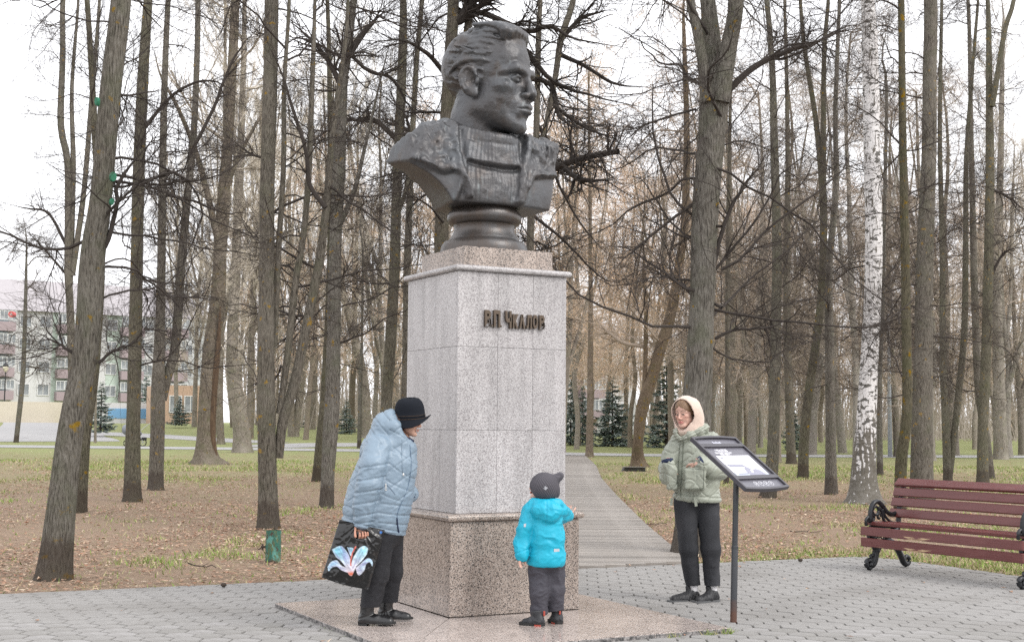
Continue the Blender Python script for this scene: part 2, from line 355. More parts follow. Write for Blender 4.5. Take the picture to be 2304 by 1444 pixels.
# ================================================================== monument
TH = math.radians(28)                       # the monument stands turned by this much
EX, EY = np.array([math.cos(TH), math.sin(TH), 0]), np.array([-math.sin(TH), math.cos(TH), 0])
SLAB_H = .055
def head_field(H, h, neck=.215, hair=None, mouth=0.0, ears=True, skull=1.0, sock=.395, fine=True, lids=True, nosek=1.0, neck_dir=(0, -.17, -.42), brow=1.0, jaw=1.0, cap_only=False):
    """a head: chin at z=0, crown at z=H, face towards +y"""
    s = H
    F = Field(np.array((-.48, -.62, -.50)) * s, np.array((.48, .62, 1.14)) * s, h)
    V = lambda *a: np.array(a) * s
    def E(c, r, k=.05, R=None, mode='u'): F.ell(V(*c), V(*r), k * s, R, mode)
    def C(a, b, ra, rb, k=.04, mode='u'): F.cap(V(*a), V(*b), ra * s, rb * s, k * s, mode)
    E((0, -.06, .645), (.30 * skull, .395, .35)); E((0, .10, .40), (.235, .26, .38), .09); E((0, .17, .68), (.235, .19, .22), .08)
    C((0, -.10, .25), tuple(np.array((0, -.10, .25)) + np.array(neck_dir)), neck, neck * 1.04, .05)
    C((0, .02, .22), (0, .24, .10), .13, .085, .07)
    for i in (-1, 1):
        C((.180 * i * jaw, -.02, .23 if jaw > 1.05 else .25), (.075 * i, .27, .085), .074 * jaw, .072, .08)
        E((.155 * i, .12, .30), (.085, .15, .15), .08)
        E((.175 * i, .215, .405), (.085, .09, .055), .06)
        C((.035 * i, .352, .560), (.15 * i, .328, .578), .030 * brow, .032 * brow, .035); C((.15 * i, .328, .578), (.215 * i, .225, .535), .032 * brow, .026, .03)
    E((0, .315, .075 if jaw < 1.05 else .05), (.082, .062, .062), .05)
    if jaw > 1.05:
        for i in (-1, 1): E((.10 * i, .13, .16), (.09, .14, .09), .07); E((0, .325 if jaw < 1.05 else .312, .225), (.115, .085, .10), .06)
    C((0, .345, .555), (0, .43, .375), .030 * nosek, .042 * nosek, .04); E((0, .436, .354), (.043 * nosek, .043, .036), .03)
    for i in (-1, 1):
        E((.056 * i * nosek, .395, .334), (.034, .046, .033), .022)
        E((.115 * i, sock, .492), (.075, .075, .042), .045, mode='s')
        E((.112 * i, .285 + (sock - .395) * .4, .486), (.064, .060, .052), .010)
    if fine:
        for i in (-1, 1):
            F.chain([V(.052 * i, .338, .482), V(.085 * i, .349, .505), V(.13 * i, .343, .507), V(.178 * i, .305, .478)], np.array((.006, .009, .009, .006)) * s, .014 * s)
            F.chain([V(.056 * i, .336, .476), V(.11 * i, .342, .459), V(.172 * i, .306, .472)], np.array((.005, .008, .005)) * s, .016 * s)
            E((.030 * i, .430, .308), (.017, .024, .014), .012, mode='s')
            F.chain([V(.075 * i, .41, .345), V(.115 * i, .375, .27), V(.14 * i, .335, .19)], np.array((.008, .012, .006)) * s, .03 * s) if False else None
            C((.098 * i, .392, .30), (.145 * i, .35, .20), .008, .008, .045, 's')
    o = mouth; ly = -.004 if jaw > 1.05 else 0.0
    F.chain([V(-.105, .345, .212), V(-.04, .398 + ly, .236), V(0, .40 + ly, .230), V(.04, .398 + ly, .236), V(.105, .345, .212)], np.array((.010, .022, .022, .022, .010)) * s, .02 * s)
    F.chain([V(-.095, .348, .203), V(-.035, .392 + ly, .185 - o), V(.035, .392 + ly, .185 - o), V(.095, .348, .203)], np.array((.010, .026, .026, .010)) * s, .02 * s)
    F.chain([V(-.12, .345, .208), V(-.05, .405, .213 - o * .5), V(.05, .405, .213 - o * .5), V(.12, .345, .208)], np.array((.006, .010 + o * .5, .010 + o * .5, .006)) * s, .01 * s) if False else None
    for a, b in (((-.115, .352, .208), (-.05, .418 + ly, .212)), ((-.05, .418 + ly, .212), (.05, .418 + ly, .212)), ((.05, .418 + ly, .212), (.115, .352, .208))):
        C(a, b, .007 + o * .4, .007 + o * .4, .012, 's')
    C((-.05, .40, .135), (.05, .40, .135), .018, .018, .05, 's')
    if ears:
        for i in (-1, 1):
            Re = rotz(math.radians(20 * i)) @ rotx(math.radians(8)); Ce = np.array((.302 * i, -.058, .44)); n_, t_, u_ = Re[:, 0] * i, Re[:, 1], Re[:, 2]
            E(tuple(Ce), (.032, .088, .145), .025, Re)
            E(tuple(Ce + n_ * .046 + u_ * .022 + t_ * .012), (.042, .054, .098), .012, Re, 's'); E(tuple(Ce + n_ * .02 + t_ * .03 + u_ * .01), (.03, .022, .03), .012, Re, 's')
            a_ = np.linspace(-.9, 3.7, 10); L = [Ce + n_ * .020 + t_ * (-.004 - .078 * np.cos(q)) * -1 * -1 + u_ * (.018 + .118 * np.sin(q)) for q in a_]
            L = [Ce + n_ * .020 + t_ * (-.006 - .076 * math.cos(q)) + u_ * (.020 + .115 * math.sin(q)) for q in np.linspace(-.9, 2.9, 10)]
            F.chain([v * s for v in L], .0165 * s, .012 * s)
            E(tuple(Ce + n_ * .012 + t_ * .035 - u_ * .115), (.024, .036, .042), .02, Re); E((.305 * i, .022, .44), (.018, .020, .034), .015)
    if hair is not None: hair(F, s)
    return F
def lab(z): return z
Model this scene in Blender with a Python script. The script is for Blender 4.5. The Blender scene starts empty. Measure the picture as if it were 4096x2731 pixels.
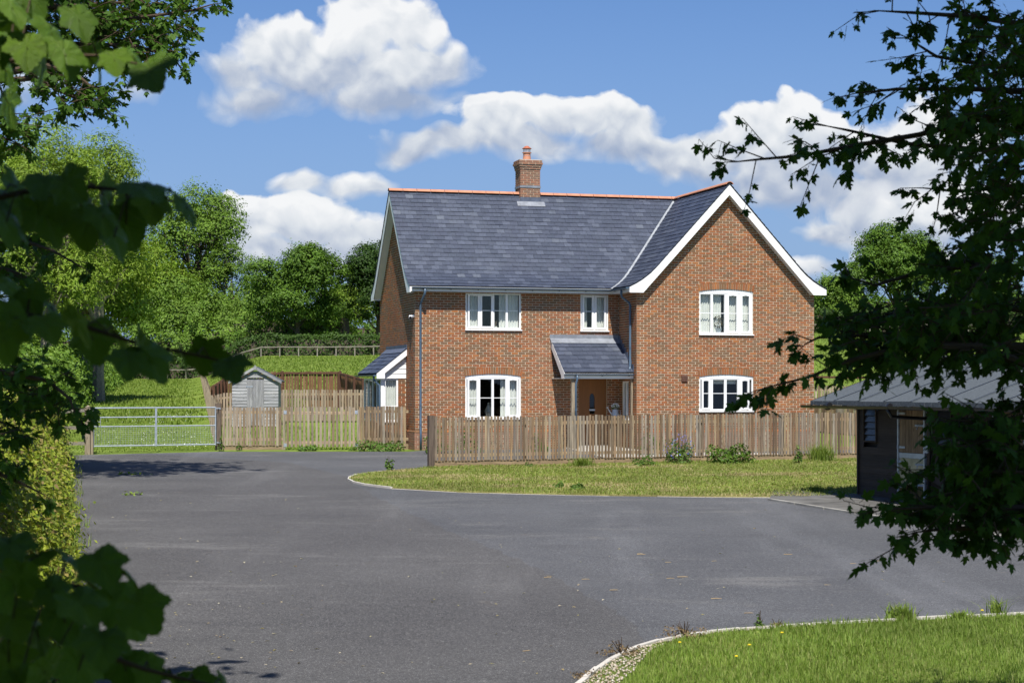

## TASK STATEMENT
Write the material out again exactly as it appears, dropping the pictures.

## REPLY
Continue the Blender Python script for this scene: part 2, from line 355. More parts follow. Write for Blender 4.5. Take the picture to be 2304 by 1444 pixels.
# ================================================================== monument
TH = math.radians(28)                       # the monument stands turned by this much
EX, EY = np.array([math.cos(TH), math.sin(TH), 0]), np.array([-math.sin(TH), math.cos(TH), 0])
SLAB_H = .055
def head_field(H, h, neck=.215, hair=None, mouth=0.0, ears=True, skull=1.0, sock=.395, fine=True, lids=True, nosek=1.0, neck_dir=(0, -.17, -.42), brow=1.0, jaw=1.0, cap_only=False):
    """a head: chin at z=0, crown at z=H, face towards +y"""
    s = H
    F = Field(np.array((-.48, -.62, -.50)) * s, np.array((.48, .62, 1.14)) * s, h)
    V = lambda *a: np.array(a) * s
    def E(c, r, k=.05, R=None, mode='u'): F.ell(V(*c), V(*r), k * s, R, mode)
    def C(a, b, ra, rb, k=.04, mode='u'): F.cap(V(*a), V(*b), ra * s, rb * s, k * s, mode)
    E((0, -.06, .645), (.30 * skull, .395, .35)); E((0, .10, .40), (.235, .26, .38), .09); E((0, .17, .68), (.235, .19, .22), .08)
    C((0, -.10, .25), tuple(np.array((0, -.10, .25)) + np.array(neck_dir)), neck, neck * 1.04, .05)
    C((0, .02, .22), (0, .24, .10), .13, .085, .07)
    for i in (-1, 1):
        C((.180 * i * jaw, -.02, .23 if jaw > 1.05 else .25), (.075 * i, .27, .085), .074 * jaw, .072, .08)
        E((.155 * i, .12, .30), (.085, .15, .15), .08)
        E((.175 * i, .215, .405), (.085, .09, .055), .06)
        C((.035 * i, .352, .560), (.15 * i, .328, .578), .030 * brow, .032 * brow, .035); C((.15 * i, .328, .578), (.215 * i, .225, .535), .032 * brow, .026, .03)
    E((0, .315, .075 if jaw < 1.05 else .05), (.082, .062, .062), .05)
    if jaw > 1.05:
        for i in (-1, 1): E((.10 * i, .13, .16), (.09, .14, .09), .07); E((0, .325 if jaw < 1.05 else .312, .225), (.115, .085, .10), .06)
    C((0, .345, .555), (0, .43, .375), .030 * nosek, .042 * nosek, .04); E((0, .436, .354), (.043 * nosek, .043, .036), .03)
    for i in (-1, 1):
        E((.056 * i * nosek, .395, .334), (.034, .046, .033), .022)
        E((.115 * i, sock, .492), (.075, .075, .042), .045, mode='s')
        E((.112 * i, .285 + (sock - .395) * .4, .486), (.064, .060, .052), .010)
    if fine:
        for i in (-1, 1):
            F.chain([V(.052 * i, .338, .482), V(.085 * i, .349, .505), V(.13 * i, .343, .507), V(.178 * i, .305, .478)], np.array((.006, .009, .009, .006)) * s, .014 * s)
            F.chain([V(.056 * i, .336, .476), V(.11 * i, .342, .459), V(.172 * i, .306, .472)], np.array((.005, .008, .005)) * s, .016 * s)
            E((.030 * i, .430, .308), (.017, .024, .014), .012, mode='s')
            F.chain([V(.075 * i, .41, .345), V(.115 * i, .375, .27), V(.14 * i, .335, .19)], np.array((.008, .012, .006)) * s, .03 * s) if False else None
            C((.098 * i, .392, .30), (.145 * i, .35, .20), .008, .008, .045, 's')
    o = mouth; ly = -.004 if jaw > 1.05 else 0.0
    F.chain([V(-.105, .345, .212), V(-.04, .398 + ly, .236), V(0, .40 + ly, .230), V(.04, .398 + ly, .236), V(.105, .345, .212)], np.array((.010, .022, .022, .022, .010)) * s, .02 * s)
    F.chain([V(-.095, .348, .203), V(-.035, .392 + ly, .185 - o), V(.035, .392 + ly, .185 - o), V(.095, .348, .203)], np.array((.010, .026, .026, .010)) * s, .02 * s)
    F.chain([V(-.12, .345, .208), V(-.05, .405, .213 - o * .5), V(.05, .405, .213 - o * .5), V(.12, .345, .208)], np.array((.006, .010 + o * .5, .010 + o * .5, .006)) * s, .01 * s) if False else None
    for a, b in (((-.115, .352, .208), (-.05, .418 + ly, .212)), ((-.05, .418 + ly, .212), (.05, .418 + ly, .212)), ((.05, .418 + ly, .212), (.115, .352, .208))):
        C(a, b, .007 + o * .4, .007 + o * .4, .012, 's')
    C((-.05, .40, .135), (.05, .40, .135), .018, .018, .05, 's')
    if ears:
        for i in (-1, 1):
            Re = rotz(math.radians(20 * i)) @ rotx(math.radians(8)); Ce = np.array((.302 * i, -.058, .44)); n_, t_, u_ = Re[:, 0] * i, Re[:, 1], Re[:, 2]
            E(tuple(Ce), (.032, .088, .145), .025, Re)
            E(tuple(Ce + n_ * .046 + u_ * .022 + t_ * .012), (.042, .054, .098), .012, Re, 's'); E(tuple(Ce + n_ * .02 + t_ * .03 + u_ * .01), (.03, .022, .03), .012, Re, 's')
            a_ = np.linspace(-.9, 3.7, 10); L = [Ce + n_ * .020 + t_ * (-.004 - .078 * np.cos(q)) * -1 * -1 + u_ * (.018 + .118 * np.sin(q)) for q in a_]
            L = [Ce + n_ * .020 + t_ * (-.006 - .076 * math.cos(q)) + u_ * (.020 + .115 * math.sin(q)) for q in np.linspace(-.9, 2.9, 10)]
            F.chain([v * s for v in L], .0165 * s, .012 * s)
            E(tuple(Ce + n_ * .012 + t_ * .035 - u_ * .115), (.024, .036, .042), .02, Re); E((.305 * i, .022, .44), (.018, .020, .034), .015)
    if hair is not None: hair(F, s)
    return F
def lab(z): return z
Model this scene in Blender with a Python script. The script is for Blender 4.5. The Blender scene starts empty. Measure the picture as if it were 4096x2731 pixels.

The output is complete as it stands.